USPS describes difficulty of adjustment to lower volume

December 9, 2015

Make no mistake about it—the USPS faces a very difficult task in adjusting to lower mail volume without adversely affecting its business. Here is a sampling of several of the risks recently listed by USPS in its 2015 10-K:

  • Current and future management actions to generate cash flows by increasing efficiency, reducing costs and generating additional revenue may not be sufficient to meet all of our financial obligations or to carry out our strategy.
  • We are subject to Congressional oversight and regulation by the PRC and other government agencies. We have a wide variety of stakeholders whose interests and needs are sometimes in conflict.
  • The expiration of the exigent pricing surcharge will have an adverse impact on our future operating revenue and liquidity
  • Our need to restructure our operations in response to declining mail volume may result in significant costs. It is possible that the measures being considered would be insufficient to reduce our workforce and physical infrastructure to a level commensurate with declining mail volume.
  • Our business and results of operations are significantly affected by competition from both competitors in the marketplace as well as substitute products and channels provided by electronic communication services. If we do not compete effectively and operate efficiently, grow marketing mail and package delivery services and increase revenue and contribution from other sources, this adverse impact will become more substantial over time.
  • Existing laws and regulations limit our ability to introduce new products or services, enter new markets, generate new revenue streams or manage our cost structure. These laws and regulations may also prevent us from increasing prices sufficiently or generating sufficient efficiency improvements to offset increased costs.

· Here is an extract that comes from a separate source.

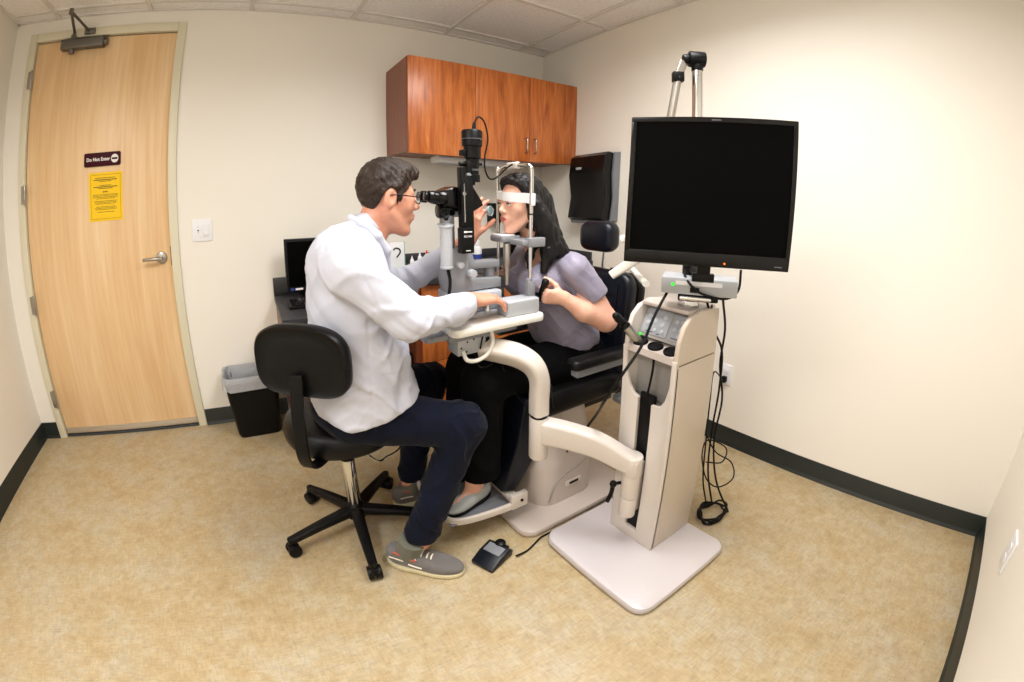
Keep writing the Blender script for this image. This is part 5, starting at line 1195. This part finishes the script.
# ================================================================ THE WOMAN
Hw, wL, wW, wlips = head_fields((2.322, -1.28, 1.264), (-1, -.10, .03), (.03, 0, 1), .95, True)
wLS, wLE, wLW = (2.475, -1.455, 1.015), (2.585, -1.508, .805), (2.405, -1.462, .905)
wRS, wRE, wRW = (2.44, -1.11, 1.01), (2.50, -1.035, .80), (2.365, -1.12, .92)
gax = Vector((-.08, -.50, .86)).normalized(); gc = Vector((2.330, -1.425, .925))
wl, wln, _, _ = hand_fields(wLW, (-.93, .22, .16), gax, True, [(1.15, 1.35, .9), (1.2, 1.4, .9), (1.25, 1.4, .9), (1.3, 1.4, .9)], .88, thumb=(.55, .55, .6), tcurl=(.9, .9))
wr, wrn, _, _ = hand_fields(wRW, (-.93, -.22, .16), (-.08, .5, .86), False, [(1.15, 1.35, .9)]*4, .88, thumb=(.55, .55, .6), tcurl=(.9, .9))
wp = [(ell((2.445, -1.28, .94), (.085, .13, .13)), .05), (ell((2.52, -1.28, .76), (.09, .13, .16)), .06), (ell((2.60, -1.28, .63), (.11, .15, .09)), .05), (cap((2.47, -1.41, 1.03), (2.44, -1.15, 1.03), .036), .04), (cap((2.362, -1.28, 1.19), (2.43, -1.28, 1.03), .043, .05), .02)]
wp += [(f, .02) for f in chain([wLS, wLE, (2.49, -1.486, .850), wLW], [.050, .047, .042, .026])+chain([wRS, wRE, wRW], [.042, .036, .023])]
wHL, wKL, wAL = (2.58, -1.36, .60), (2.105, -1.365, .615), (2.06, -1.36, .20); wHR, wKR, wAR = (2.58, -1.20, .60), (2.105, -1.225, .615), (2.06, -1.22, .20)
wp += [(f, .03) for f in chain([wHL, wKL, wAL], [.08, .05, .032])+chain([wHR, wKR, wAR], [.08, .05, .032])+[cap(wAL, (2.05, -1.362, .155), .03, .026), cap((2.05, -1.362, .15), (1.955, -1.385, .135), .026, .02), cap(wAR, (2.05, -1.22, .155), .03, .026), cap((2.05, -1.22, .15), (1.955, -1.215, .135), .026, .02)]]
wb = U2_(wp); whl = U2_(wl); whr = U2_(wr)
def wom_f(p):
    d = wb(p)
    for bx, g, k in (((2.18, 2.46, -1.40, -1.16, 1.08, 1.42), Hw, .018), ((2.24, 2.44, -1.54, -1.34, .82, 1.02), whl, .010), ((2.20, 2.40, -1.22, -1.04, .82, 1.02), whr, .010)):
        m = (p[:, 0] > bx[0]) & (p[:, 0] < bx[1]) & (p[:, 1] > bx[2]) & (p[:, 1] < bx[3]) & (p[:, 2] > bx[4]) & (p[:, 2] < bx[5])
        if m.any(): d[m] = smin(d[m], g(p[m]), k)
    return d
wom = field_obj('person', wom_f, (1.90, -1.57, .10), (2.74, -.98, 1.41), .003, ['skin_woman', 'lip_woman'], loc=(2.5, -1.28, 0), matfn=lambda c: wlips(c)*1)
wom['label'] = 'dark-haired woman in a lavender grey top leaning her face into the chin rest'; wom['category'] = 'person'; wom['group'] = 'people at the slit lamp'
for sd in (-1, 1):
    b = MB(); b.ball(wW((.0815, sd*.0315, .007)), .0122, n=20); e_ = part(b, 'eye', 'eye', wom)
    b = MB(); b.ball(wW((.0890, sd*.0315, .0075)), (.0058, .0058, .0058)); part(b, 'iris', 'iris', e_)
    b = MB(); b.tube([wW((.0885, sd*.016, .0355)), wW((.088, sd*.032, .0385)), wW((.077, sd*.048, .033))], .0022, 8); part(b, 'eyebrow', 'hair_woman', wom)
    b = MB(); b.tube([wW((.0930, sd*.019, .0085)), wW((.0965, sd*.031, .0125)), wW((.089, sd*.044, .008))], .0019, 6); part(b, 'eyelashes', 'hair_woman', wom)
def hair_w(p):
    q = wL(p); x, y, z = q[:, 0], q[:, 1], q[:, 2]
    d = smin(smin(ell((-.012, 0, .036), (.108, .092, .102))(q), ell((.035, .0, .088), (.066, .066, .036))(q), .03), ell((-.06, 0, -.03), (.075, .082, .095))(q), .04)
    # face opening: centre-left parting, hair sweeping back to the cheek
    fx = np.interp(z, [-.20, -.10, -.05, .0, .03, .06, .085, .11, .15], [.035, .018, .014, .020, .034, .052, .072, .096, .14]).astype(f32)
    d = smax(d, x-fx-.004*np.sin(z*60)+np.minimum(0, .03-np.abs(y))*.0, .008)
    g = smax(x-fx, np.abs(y)*0-.01, .01)
    near = chain([(2.338, -1.360, 1.27), (2.382, -1.378, 1.17), (2.395, -1.388, 1.08), (2.362, -1.395, 1.005)], [.030, .034, .032, .013])
    near2 = chain([(2.37, -1.36, 1.22), (2.43, -1.39, 1.10), (2.468, -1.425, 1.045), (2.50, -1.455, 1.055)], [.04, .036, .020, .006])
    back = chain([(2.40, -1.28, 1.27), (2.452, -1.28, 1.12), (2.515, -1.28, .96)], [.075, .075, .05])
    far = chain([(2.338, -1.20, 1.27), (2.36, -1.185, 1.14), (2.325, -1.175, 1.04)], [.030, .030, .012])
    frontn = chain([(2.375, -1.33, 1.13), (2.340, -1.325, 1.06), (2.335, -1.325, 1.01)], [.018, .016, .006])
    s_ = union(near+near2+back+far+frontn, .02)(p)/.95
    d = smin(d, s_, .02)
    st = np.sin(y*330+6*x*20+2*np.sin(z*25)); st2 = np.sin(x*260+y*120+2.2*np.sin(z*18))
    return (d-.0014*st-.0014*st2)*.95
field_obj('hair', hair_w, (2.20, -1.50, .90), (2.60, -1.10, 1.40), .003, 'hair_woman', wom)
# top
sh_ = [(ell((2.44, -1.28, .945), (.105, .155, .125)), .04), (sph((2.352, -1.335, .935), .062), .05), (sph((2.350, -1.225, .935), .062), .04), (ell((2.515, -1.28, .80), (.118, .152, .13)), .07), (ell((2.565, -1.28, .69), (.150, .168, .10)), .06),
       (cap((2.47, -1.43, 1.030), (2.44, -1.13, 1.030), .046), .04), (cap(wLS, (2.542, -1.485, .905), .060, .060), .03), (cap(wRS, (2.475, -1.07, .905), .058, .058), .03), (cap((2.43, -1.28, 1.03), (2.405, -1.28, 1.06), .07, .05), .03)]
ss = U2_(sh_)
wa, wb2 = A3((2.475, -1.455, 1.015)), A3((2.547, -1.487, .898)); ra, rb_ = A3(wRS), A3((2.478, -1.066, .898))
def top_f(p):
    d = ss(p); x, y, z = p[:, 0], p[:, 1], p[:, 2]; da = np.sqrt(((p-A3((2.46, -1.42, .96)))**2).sum(1)); dw = np.exp(-((z-.76)/.09)**2)
    am = .002+.005*np.exp(-(da/.08)**2)+.0025*dw; d = d+am*(folds(p, 1.9, 2.2)-.9*creases(p, 1.5, 1.1)+.35)-.0012*creases(p, 2.6, .7)
    d = smax(d, .628+.01*np.sin(x*30)-z, .005)
    for a, b_, m in ((wa, wb2, (y < -1.425)), (ra, rb_, (y > -1.13))):
        v = (b_-a)/np.linalg.norm(b_-a); c_ = (p-b_) @ v; m = m & (z < 1.0) & (x > 2.42) & (c_ > -.03) & (np.sqrt((((p-b_)-c_[:, None]*v)**2).sum(1)) < .085)
        d = np.where(m, smax(d, c_, .004), d)
    # scoop neck
    d = smax(d, -ell((2.355, -1.28, 1.085), (.085, .080, .088))(p), .008)
    return d
field_obj('blouse', top_f, (2.24, -1.58, .60), (2.76, -.98, 1.10), .0035, 'shirt', wom)
ts = U2_([(ell((2.60, -1.28, .62), (.145, .175, .085)), .05), (cap(wHL, wKL, .095, .078), .04), (cap(wKL, (2.085, -1.355, .235), .080, .080), .03), (cap(wHR, wKR, .095, .078), .04), (cap(wKR, (2.085, -1.225, .235), .080, .080), .03)])
def trou_f(p):
    d = ts(p)+.0035*folds(p, 1.3, .9); return smax(d, .225-p[:, 2], .006)
field_obj('trousers', trou_f, (1.96, -1.52, .19), (2.78, -1.06, .74), .004, 'trousers', wom)
for yy, dd in ((-1.362, (-1, -.22, 0)), (-1.22, (-1, .05, 0))):
    s0 = shoe((2.125, yy+.005, 0), dd, wom, ('flat', 'black_plastic'), z0=.1155, L_=.215, trim=False)
# hand grips are held vertically
RENAME = {'buttons': 'button', 'handle_wells': 'handle_well', 'indicator_dots': 'indicator_dot', 'socket_holes': 'socket_hole', 'small_marks': 'small_mark', 'side_cheek': 'side_cheek', 'keypad': 'keypad', 'locking_knobs': 'locking_knob', 'thin_cords': 'thin_cord', 'side_screws': 'side_screw', 'stickers': 'sticker', 'tube_caps': 'tube_cap', 'socket_face': 'socket_face', 'front_marks': 'front_mark', 'scale_rings': 'scale_ring', 'shoelace': 'shoelace'}
for o in list(bpy.data.objects):
    k = o.name.split('.')[0]
    if o.type == 'MESH' and k in RENAME:
        for q in islands(o): q.name = RENAME[k]
# ================================================================ LIGHT
w = bpy.data.worlds.new('world'); S.world = w; w.use_nodes = True
w.node_tree.nodes['Background'].inputs[0].default_value = (*rgb(235, 230, 220), 1); w.node_tree.nodes['Background'].inputs[1].default_value = .0
vs = S.view_settings; vs.view_transform = 'Standard'; vs.look = 'None'; vs.gamma = 1; vs.use_curve_mapping = False; vs.exposure = 0.06
for o in list(bpy.data.objects):
    if '_o' in o: del o['_o']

This would adversely affect our results of operations…PAEA generally limits price increases on our Market-Dominant services to the rate of inflation as measured by the CPI-U. However, our costs are not similarly limited. A large portion of our cost structure cannot be altered expeditiously. Accordingly, we may not be able to increase prices sufficiently to offset increased costs.
  • A union contract arrived at either through negotiation or arbitration could have a significant adverse impact on our future results of operations by impacting our control over wages and benefits and/or by limiting our ability to manage our workforce effectively.

Absent new legislation that seems increasingly unlikely in a Presidential election year, especially with such a disruptive leading candidate in the Republican primary race, the post-election year will afford an opportunity to re-evaluate the pricing regulation of USPS as well as recalibrate the pre-funding of post-retirement obligations. The 2006 postal law requires a ten-year regulatory review led by the independent PRC that happens to begin shortly after our 2016 election, and before the new President and Congress are sworn in.